Some facts you have conveniently left out 1. Georgia waited for Putin to be away in Beijing (and Medvedev and the commander of Russia’s Southern forces to be on vacation) for its attack on S. Ossetia. 2. Georgia did not sign the complete agreement agreed to with Sarkozy initially, leaving out the part of stopping the use of violence. 3. The Russian proposed UN declaration was not accepted because the US and Georgia objected to wording that said violence should be ended. 4. The day before the Georgian invasion NATO put out a statement that Georgia was not massing troops and was not going to invade. 5. Finally, you leave out that the US signed the missile defense agreement with Poland as a reaction to the conflict in Georgia it blamed on Russia. If this is a reaction to Russia, clearly the shield is against Russia.

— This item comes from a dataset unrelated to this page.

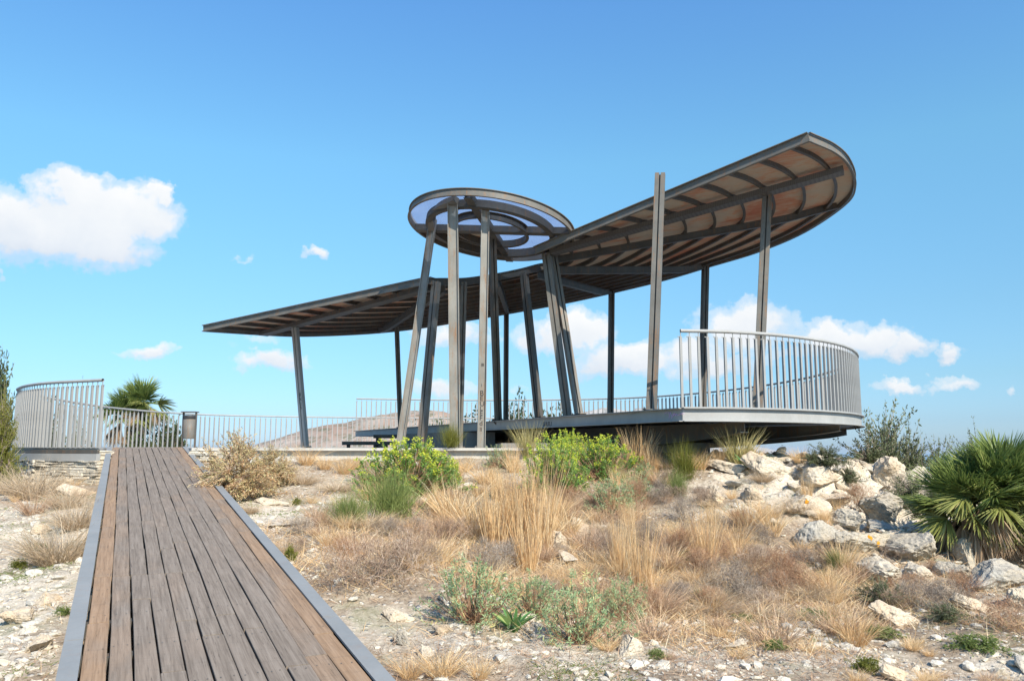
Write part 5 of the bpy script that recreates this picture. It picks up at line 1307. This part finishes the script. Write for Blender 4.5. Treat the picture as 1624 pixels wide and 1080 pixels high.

Consider if a few months ago Serbia had invaded Kosovo and the US had intervened to stop the bloodshed, would we have seen “USA invaded Serbia” in the headlines?
Also, the ending of your article just disintegrates into slander, how is the “chance for liberalization” now being gone for Medvedev follow from this conflict? The reason Russian society may get more nationalistic is because of propaganda like the kind you print.